How to calculate the peak-to-peak voltage of a sine wave given RMS voltage

Question

How do I calculate the peak-to-peak voltage of a sine wave given RMS voltage?

Answer 1

The short answer:

\begin{equation} \frac{V_{p-p}}{V_{rms}} = 2\sqrt{2} \end{equation}

The long answer, or how to derive the above:

As noted on the Wikipedia page for root mean square, the RMS of a sine wave is equal to its amplitude divided by the square root of two. (You can also derive this by doing the integral over a sine wave yourself.)

\begin{equation} V_{rms} = \frac{a}{\sqrt{2}} \end{equation}

The peak-to-peak voltage is twice the amplitude of the wave, since it's measuring from the tip of a peak to the tip of a trough.

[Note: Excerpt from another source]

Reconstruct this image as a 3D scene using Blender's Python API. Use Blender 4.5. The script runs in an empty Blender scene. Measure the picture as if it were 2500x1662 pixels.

\begin{equation} V_{p-p} = 2a \end{equation}

We can rearrange these two equations:

\begin{equation} V_{rms} \cdot \sqrt{2} = a \end{equation} \begin{equation} V_{p-p} = 2 \cdot (V_{rms} \cdot \sqrt{2}) \end{equation} \begin{equation} V_{p-p} = V_{rms} \cdot 2\sqrt{2} \end{equation}

Thus, we multiply the RMS voltage by twice the square root of two - a factor of about 2.828 or so:

\begin{equation} 2\sqrt{2} = 2.8284271247.... \end{equation}

Of course, the process also works in reverse - if you can measure the peak-to-peak voltage, dividing that by the same factor will give you the RMS voltage assuming a perfect sine wave.

Answer 2

In a pure sine wave $V_{RMS} \times 1.414$ will give you peak. $V_{Peak} \times .707$ will give you RMS.